The Money Pit

The Money Pit. U-Drive Productions 1986.

Before watching the movie:

So a young couple makes a real estate investment to live their dream, and then everything that could possibly go wrong with that choice does. That sounds a lot like The Long, Long Trailer to me. Only this time it’s Tom Hanks and Shelley Long, and the house doesn’t roll. (Probably.)

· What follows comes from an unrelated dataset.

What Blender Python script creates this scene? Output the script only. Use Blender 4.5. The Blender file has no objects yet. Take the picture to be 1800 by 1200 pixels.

Unlike that movie, a lot of the problems turn out to be disastrous unexpected costs, rather than just ruining their marriage, which probably happens too, because money is the top reason couples fight.

After watching the movie:

Walter is completely broke because his father stole millions from the law firm and fled the country. His girlfriend, Anna, a professional classical musician, has never put in a day’s hard work in her life, and is also completely broke. Unexpectedly booted from her ex-husband/conductor’s apartment early, they have to find a place to live in New York in under a week. Good fortune seems to have come their way though, when they get referred to a million-dollar house the elderly owner needs to sell fast for $200,000 cash. There’s some minor fix-ups that need to be done, but it’s a beautiful house, and Walter and Anna make the deal, scrounging up loans and going in as equal financial partners. But as soon as they move in, the house begins to crumble underneath their feet, usually literally. All the reputable contractors know the house’s reputation and refuse to go near it, so Walter has to hire the Shirk Brothers to make the necessary repairs. As “two weeks” turns into months of their home terrorizing them, only the strength of their relationship sees them through, until even that begins to fall apart.

Most of the attention of the movie is given to wacky things happening because the house is falling apart or the contractors are a pain. The plot is mostly a device to do physical comedy. Eventually, an emotional curveball comes in to motivate the crisis that every story needs to have resolved, but that complication that blows up their relationship is resolved as easily as it’s introduced. Because just like their fight isn’t really about the relationship, it’s about their frustrations about the house, the movie is really about the house too. Which is why it’s a little unfortunate the biggest slapstick sequence that seems like it should be a major setback is forgotten as soon as the audience stops laughing.

The couple moving to a house way out of the way and finding it needs a lot more work then they expected reminds me of the beginning of Do Not Disturb,  before it makes a few 90 degree turns. There’s even a scene where the wife is scared by a wild animal living in the house in both. Apparently though this is based on a completely different vintage movie that is probably about as recognizable in it as Do Not Disturb and The Long, Long Trailer.

This movie promises worst to even worse turns of fate and prop/slapstick comedy, and that is exactly what it delivers. Even if it’s to the point of having a thin plot, you paid to see Tom Hanks dangle from what was a staircase a minute ago, and that is exactly what you receive.